Whether or not he has the tech partners he needs is another matter.
Donald Trump has hinted he might start a social network of his own after Facebook and Twitter kicked him out, and it now looks like those plans are starting to solidify. According to Deadline, Trump aide Jason Miller told Fox News that the former president would launch his own social media service in “two to three months.” Miller wasn’t specific about what the platform would entail, but insisted it would “redefine the game” and attract tens of millions of people.
If the service goes forward as claimed, it might appeal to conservatives who believe mainstream social networks are biased against right-wing ideologies. Alternatives like Parler and MeWe claim to have enjoyed a surge of new users as some conservative supporters look for platforms with little to no moderation.
Whether or not Trump can get the infrastructure he needs is another story. Deadline noted that Shopify and Stripe dropped business with Trump following the US Capitol riot, and major cloud providers like Amazon or Microsoft might be reluctant to provide support given accusations that Trump spurred Capitol violence. Trump may have to rely on smaller or foreign tech partners, and there’s no guarantee those can scale to the volumes the ex-president thinks he’ll get.

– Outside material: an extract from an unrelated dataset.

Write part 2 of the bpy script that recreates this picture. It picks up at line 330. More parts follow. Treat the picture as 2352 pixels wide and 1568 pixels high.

Trump may have undermined his own efforts. The former leader pushed for limitations on the Communications Decency Act’s Section 230 (which shields internet companies from liability for user content) in retaliation for Twitter’s fact-checking label, and a variant on that call for reform has persisted since the Democrats took control of the presidency and both sides of Congress. If users promoted damaging falsehoods or violence, a limited Section 230 might let victims sue the site or otherwise put its future in doubt.